Resumo da ópera: A prefeitura e a imprensa deliberadamente estão onerando a população e impedindo quando possível que turistas e moradores acessem o parque olímpico (creio que em Deodoro seja a mesma coisa) usando o vale-transporte ou RioCard. Para atender o interesse das empresas de ônibus e do metrô, que estão se locupletando em cima do público que está indo aos jogos, os responsáveis pelo evento (mídia, Prefeitura, COB, Concessionárias de transporte público) deliberadamente estão onerando a população e os nossos turistas. Mais uma vez fica evidente que nossos gestores (diga-se PMDB) organizam a cidade como se ela fosse uma mercadoria, colocando os interesses dos empresários acima do bem estar da popular. É complicado viver em um lugar com sensação de estar sendo assaltado pelo poder público o tempo todo...
Apesar da emoção que o esporte me provoca, pensar nisso dá muita raiva mesmo. Amanhã tirarei a prova dos nove. Tentarei ir pelo metrô da linha 4 até a Barra para ver as lutas de box. Relato depois minha experiência.


3 comentários:

Raphael disse...

Muito bacana o registro e impressões!

A.L.A.S. disse...

Perfeito Amigo Jorge (aqui é o Adney do IFRJ!! =D).
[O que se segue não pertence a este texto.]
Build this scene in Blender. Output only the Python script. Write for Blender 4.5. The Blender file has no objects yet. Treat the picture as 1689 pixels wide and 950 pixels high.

Sobre o investimento nabadesco e elitista que o governo imprimiu, vale lembrar outra nação que, com muito pouco de investimento, obtém grandes resultados: a Jamaica! E pensar que já tivemos velocistas finalistas de olimpíada, meio-fundistas campeões, e um revezamento 4 x 100 vice-campeão olímpico! Isso mostra que não basta apenas jogar dinheiro de forma elitista, pensar apenas em medalhas (e depois jogar toda a culpa nos atletas, caso elas não venham), sem pensar em criar uma nação olímpica de verdade!!

Jorge Alexandre Alves disse...

Adney, meu camarada. Quanta Honra ver seu comentário aqui no nosso espaço.
O caso das provas de pista do Atletismo dá até tristeza. Zequinha BArbosa e Joaquim Cruz estão nos EUA treinando em universidades, quando poderiam estar aqui, dirigindo a seleção brasileira.
Uma pena que perdemos uma grande oportunidade de nos tornamos uma potência olímpica. Outra chance dessa creio que somente ocorrerá quando eu, vc e todos da nossa geração formos uma mera lembrança do passado.